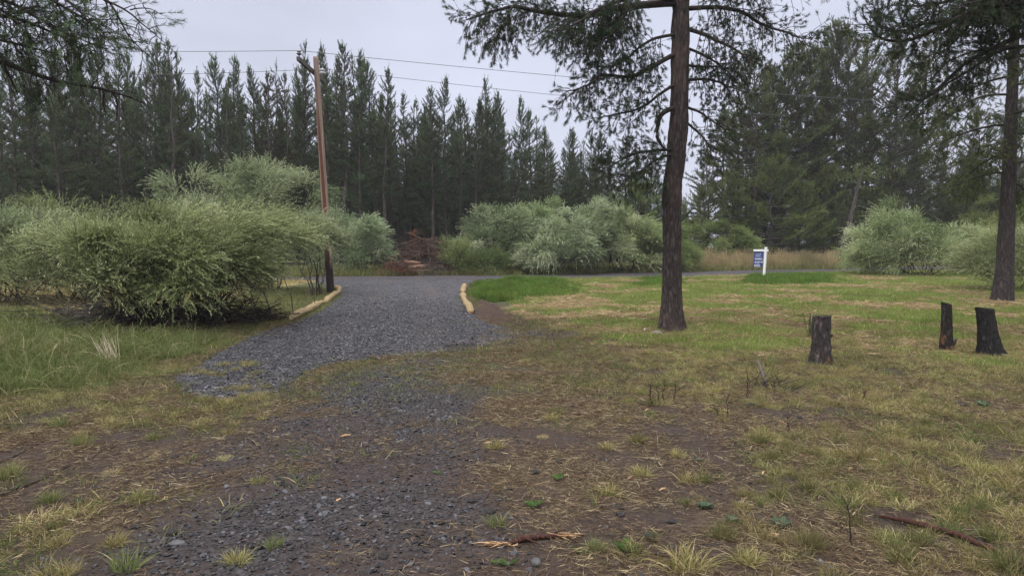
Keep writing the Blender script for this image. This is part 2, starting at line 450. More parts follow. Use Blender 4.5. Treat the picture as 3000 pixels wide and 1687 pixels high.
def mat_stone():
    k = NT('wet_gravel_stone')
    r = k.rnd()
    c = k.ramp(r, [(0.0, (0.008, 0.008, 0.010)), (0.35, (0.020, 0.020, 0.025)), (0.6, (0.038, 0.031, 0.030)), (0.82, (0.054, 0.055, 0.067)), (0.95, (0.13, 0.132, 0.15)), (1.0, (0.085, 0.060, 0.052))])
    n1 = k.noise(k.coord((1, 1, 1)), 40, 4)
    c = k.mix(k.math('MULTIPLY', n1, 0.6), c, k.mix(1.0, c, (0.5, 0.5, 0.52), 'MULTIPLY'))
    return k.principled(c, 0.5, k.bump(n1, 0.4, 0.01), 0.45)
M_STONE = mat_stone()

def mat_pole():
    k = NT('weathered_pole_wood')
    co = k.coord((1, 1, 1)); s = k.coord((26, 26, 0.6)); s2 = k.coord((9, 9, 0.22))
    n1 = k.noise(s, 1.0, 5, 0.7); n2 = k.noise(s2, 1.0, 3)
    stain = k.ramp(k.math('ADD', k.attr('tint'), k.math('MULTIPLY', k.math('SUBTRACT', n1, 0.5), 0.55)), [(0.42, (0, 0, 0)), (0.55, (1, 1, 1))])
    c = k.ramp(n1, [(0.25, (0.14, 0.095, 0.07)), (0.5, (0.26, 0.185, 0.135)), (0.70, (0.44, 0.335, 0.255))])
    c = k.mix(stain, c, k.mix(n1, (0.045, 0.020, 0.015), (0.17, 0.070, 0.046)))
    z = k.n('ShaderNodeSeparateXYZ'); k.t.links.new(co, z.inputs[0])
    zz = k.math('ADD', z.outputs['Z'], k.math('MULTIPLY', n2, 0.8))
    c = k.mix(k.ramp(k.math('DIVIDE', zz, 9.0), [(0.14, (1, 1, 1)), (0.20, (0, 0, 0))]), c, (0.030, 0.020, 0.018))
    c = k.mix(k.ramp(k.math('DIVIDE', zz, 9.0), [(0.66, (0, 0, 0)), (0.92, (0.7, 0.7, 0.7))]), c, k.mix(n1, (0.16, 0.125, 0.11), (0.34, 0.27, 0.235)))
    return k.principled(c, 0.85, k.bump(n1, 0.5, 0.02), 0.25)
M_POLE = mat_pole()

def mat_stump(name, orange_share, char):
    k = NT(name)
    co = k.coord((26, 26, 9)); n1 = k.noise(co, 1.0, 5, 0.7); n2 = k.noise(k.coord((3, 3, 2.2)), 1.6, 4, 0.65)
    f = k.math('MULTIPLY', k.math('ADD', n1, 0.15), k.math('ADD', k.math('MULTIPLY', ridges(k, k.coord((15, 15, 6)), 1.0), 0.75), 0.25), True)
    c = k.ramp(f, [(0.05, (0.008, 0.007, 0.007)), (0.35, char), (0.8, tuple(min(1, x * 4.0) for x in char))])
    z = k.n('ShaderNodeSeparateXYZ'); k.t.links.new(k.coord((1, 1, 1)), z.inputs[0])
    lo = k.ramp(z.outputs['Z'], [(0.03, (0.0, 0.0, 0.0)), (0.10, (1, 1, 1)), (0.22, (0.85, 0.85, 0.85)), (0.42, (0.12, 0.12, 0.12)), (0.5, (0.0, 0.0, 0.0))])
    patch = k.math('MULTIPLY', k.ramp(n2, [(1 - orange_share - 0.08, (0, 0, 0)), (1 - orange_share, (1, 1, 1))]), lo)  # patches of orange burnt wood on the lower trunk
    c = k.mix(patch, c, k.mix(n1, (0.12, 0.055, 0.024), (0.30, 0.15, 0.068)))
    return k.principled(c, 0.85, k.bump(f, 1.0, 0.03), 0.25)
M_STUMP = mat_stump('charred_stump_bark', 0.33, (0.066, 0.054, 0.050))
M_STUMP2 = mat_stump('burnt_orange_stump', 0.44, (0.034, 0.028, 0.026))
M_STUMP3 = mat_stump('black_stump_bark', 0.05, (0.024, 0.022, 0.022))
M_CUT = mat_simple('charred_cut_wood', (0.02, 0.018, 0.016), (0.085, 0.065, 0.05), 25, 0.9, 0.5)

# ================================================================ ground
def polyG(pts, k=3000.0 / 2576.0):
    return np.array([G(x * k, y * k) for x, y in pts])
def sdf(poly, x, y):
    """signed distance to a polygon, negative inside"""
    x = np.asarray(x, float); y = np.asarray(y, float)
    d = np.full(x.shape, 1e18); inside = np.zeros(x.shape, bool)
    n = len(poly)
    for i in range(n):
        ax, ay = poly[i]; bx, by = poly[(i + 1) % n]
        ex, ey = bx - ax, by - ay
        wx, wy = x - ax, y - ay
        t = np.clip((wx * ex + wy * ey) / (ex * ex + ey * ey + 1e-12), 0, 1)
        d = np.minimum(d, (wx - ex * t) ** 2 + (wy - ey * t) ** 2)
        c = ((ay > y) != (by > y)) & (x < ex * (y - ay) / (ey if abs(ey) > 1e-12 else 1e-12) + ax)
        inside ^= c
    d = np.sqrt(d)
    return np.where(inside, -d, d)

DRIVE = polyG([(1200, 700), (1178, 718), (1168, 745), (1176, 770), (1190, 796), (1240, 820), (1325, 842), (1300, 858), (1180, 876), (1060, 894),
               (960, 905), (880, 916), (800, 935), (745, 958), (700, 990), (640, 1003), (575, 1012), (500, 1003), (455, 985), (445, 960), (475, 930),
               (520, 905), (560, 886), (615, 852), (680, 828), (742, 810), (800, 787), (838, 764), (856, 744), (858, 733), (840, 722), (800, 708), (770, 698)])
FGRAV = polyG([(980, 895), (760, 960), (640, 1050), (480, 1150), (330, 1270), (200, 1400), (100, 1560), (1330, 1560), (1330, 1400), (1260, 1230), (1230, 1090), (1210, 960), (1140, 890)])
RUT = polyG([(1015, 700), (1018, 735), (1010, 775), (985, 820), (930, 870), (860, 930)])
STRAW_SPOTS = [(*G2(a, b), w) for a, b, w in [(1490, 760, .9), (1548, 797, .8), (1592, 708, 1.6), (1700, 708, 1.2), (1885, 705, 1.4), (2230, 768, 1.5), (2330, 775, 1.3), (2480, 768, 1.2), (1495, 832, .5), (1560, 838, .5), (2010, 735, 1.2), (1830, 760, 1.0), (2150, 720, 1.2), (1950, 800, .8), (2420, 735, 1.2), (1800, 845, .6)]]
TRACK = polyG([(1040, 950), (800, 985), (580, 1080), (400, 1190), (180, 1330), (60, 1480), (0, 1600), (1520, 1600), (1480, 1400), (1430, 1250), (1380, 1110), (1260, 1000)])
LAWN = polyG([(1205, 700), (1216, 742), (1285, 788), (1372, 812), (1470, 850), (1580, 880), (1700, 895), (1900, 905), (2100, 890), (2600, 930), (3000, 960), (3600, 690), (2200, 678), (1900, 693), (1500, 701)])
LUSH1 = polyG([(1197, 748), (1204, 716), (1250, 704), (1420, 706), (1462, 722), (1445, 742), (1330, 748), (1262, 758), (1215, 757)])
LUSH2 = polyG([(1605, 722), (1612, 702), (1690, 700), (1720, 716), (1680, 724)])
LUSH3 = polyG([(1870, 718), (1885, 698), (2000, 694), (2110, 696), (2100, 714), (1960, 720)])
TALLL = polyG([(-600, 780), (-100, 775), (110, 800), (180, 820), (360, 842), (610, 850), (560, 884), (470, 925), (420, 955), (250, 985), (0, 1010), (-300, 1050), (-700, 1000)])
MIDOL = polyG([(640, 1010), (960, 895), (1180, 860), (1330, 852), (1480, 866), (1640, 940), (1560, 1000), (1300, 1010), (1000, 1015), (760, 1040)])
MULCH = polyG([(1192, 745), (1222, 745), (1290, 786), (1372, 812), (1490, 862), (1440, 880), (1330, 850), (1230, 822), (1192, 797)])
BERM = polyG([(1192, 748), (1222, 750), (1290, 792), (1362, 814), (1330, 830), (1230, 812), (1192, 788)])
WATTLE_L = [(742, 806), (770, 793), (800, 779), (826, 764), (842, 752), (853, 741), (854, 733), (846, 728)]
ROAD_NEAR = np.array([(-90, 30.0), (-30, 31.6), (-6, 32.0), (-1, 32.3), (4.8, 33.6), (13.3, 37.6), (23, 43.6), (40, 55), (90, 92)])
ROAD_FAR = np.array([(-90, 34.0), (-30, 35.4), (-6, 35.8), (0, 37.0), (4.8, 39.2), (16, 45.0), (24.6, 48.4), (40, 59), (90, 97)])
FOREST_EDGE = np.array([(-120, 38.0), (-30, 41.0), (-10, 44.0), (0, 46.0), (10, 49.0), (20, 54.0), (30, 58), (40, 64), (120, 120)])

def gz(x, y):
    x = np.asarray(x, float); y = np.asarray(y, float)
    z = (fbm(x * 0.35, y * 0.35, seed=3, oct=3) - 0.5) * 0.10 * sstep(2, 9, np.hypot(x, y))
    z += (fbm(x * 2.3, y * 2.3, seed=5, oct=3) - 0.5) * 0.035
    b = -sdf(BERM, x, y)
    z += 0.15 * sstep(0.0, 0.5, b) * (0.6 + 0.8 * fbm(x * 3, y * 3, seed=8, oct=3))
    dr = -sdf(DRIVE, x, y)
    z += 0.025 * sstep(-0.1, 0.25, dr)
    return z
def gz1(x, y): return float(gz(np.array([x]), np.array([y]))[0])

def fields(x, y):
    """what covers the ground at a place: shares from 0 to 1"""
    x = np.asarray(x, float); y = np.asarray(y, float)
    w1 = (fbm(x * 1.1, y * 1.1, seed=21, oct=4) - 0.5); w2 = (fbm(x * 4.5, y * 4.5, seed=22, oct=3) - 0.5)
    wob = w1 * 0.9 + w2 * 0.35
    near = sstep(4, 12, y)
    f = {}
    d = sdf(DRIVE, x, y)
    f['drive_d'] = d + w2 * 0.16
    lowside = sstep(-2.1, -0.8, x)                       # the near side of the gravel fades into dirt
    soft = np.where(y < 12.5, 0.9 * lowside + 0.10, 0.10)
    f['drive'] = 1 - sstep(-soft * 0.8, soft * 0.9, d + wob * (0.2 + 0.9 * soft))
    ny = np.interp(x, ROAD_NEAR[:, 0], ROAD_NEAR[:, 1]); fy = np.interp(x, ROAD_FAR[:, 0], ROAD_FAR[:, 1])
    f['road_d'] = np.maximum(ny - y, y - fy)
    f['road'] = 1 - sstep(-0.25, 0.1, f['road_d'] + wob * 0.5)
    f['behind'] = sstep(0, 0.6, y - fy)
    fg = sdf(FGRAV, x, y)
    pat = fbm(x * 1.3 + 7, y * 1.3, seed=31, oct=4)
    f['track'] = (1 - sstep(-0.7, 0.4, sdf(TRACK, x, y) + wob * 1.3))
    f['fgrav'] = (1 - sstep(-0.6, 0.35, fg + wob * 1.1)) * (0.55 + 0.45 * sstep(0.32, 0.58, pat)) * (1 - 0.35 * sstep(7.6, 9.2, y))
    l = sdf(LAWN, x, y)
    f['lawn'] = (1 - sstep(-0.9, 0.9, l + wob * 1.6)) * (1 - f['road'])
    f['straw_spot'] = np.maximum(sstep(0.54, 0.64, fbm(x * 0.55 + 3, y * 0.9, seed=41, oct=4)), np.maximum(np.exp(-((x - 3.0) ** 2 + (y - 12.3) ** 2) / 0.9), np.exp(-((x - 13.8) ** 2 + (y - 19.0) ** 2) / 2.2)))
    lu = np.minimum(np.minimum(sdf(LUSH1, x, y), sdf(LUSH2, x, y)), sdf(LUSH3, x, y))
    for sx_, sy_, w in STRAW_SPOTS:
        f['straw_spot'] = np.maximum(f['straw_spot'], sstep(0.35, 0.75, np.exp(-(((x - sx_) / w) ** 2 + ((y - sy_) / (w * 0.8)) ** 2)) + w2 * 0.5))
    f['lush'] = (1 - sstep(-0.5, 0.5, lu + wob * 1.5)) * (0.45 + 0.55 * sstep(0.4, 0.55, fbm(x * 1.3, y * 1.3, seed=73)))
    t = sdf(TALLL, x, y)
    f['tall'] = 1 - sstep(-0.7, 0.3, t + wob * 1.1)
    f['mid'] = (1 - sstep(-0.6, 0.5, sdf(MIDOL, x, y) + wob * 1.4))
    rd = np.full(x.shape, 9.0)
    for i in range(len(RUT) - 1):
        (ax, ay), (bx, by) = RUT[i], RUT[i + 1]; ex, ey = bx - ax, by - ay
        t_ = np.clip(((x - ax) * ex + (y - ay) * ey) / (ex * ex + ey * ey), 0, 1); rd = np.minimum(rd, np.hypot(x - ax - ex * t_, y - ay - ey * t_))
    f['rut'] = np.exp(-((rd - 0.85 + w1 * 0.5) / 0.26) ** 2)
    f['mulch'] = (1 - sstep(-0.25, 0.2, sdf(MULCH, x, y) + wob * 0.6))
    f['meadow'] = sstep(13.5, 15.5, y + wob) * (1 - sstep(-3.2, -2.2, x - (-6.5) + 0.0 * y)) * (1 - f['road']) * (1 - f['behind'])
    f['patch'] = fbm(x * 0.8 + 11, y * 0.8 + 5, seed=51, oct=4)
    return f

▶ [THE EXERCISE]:
Copy out every line from the data above that has "ShaderNodeSeparateXYZ" in it.

▶ [TASK RESULT]:
    z = k.n('ShaderNodeSeparateXYZ'); k.t.links.new(co, z.inputs[0])
    z = k.n('ShaderNodeSeparateXYZ'); k.t.links.new(k.coord((1, 1, 1)), z.inputs[0])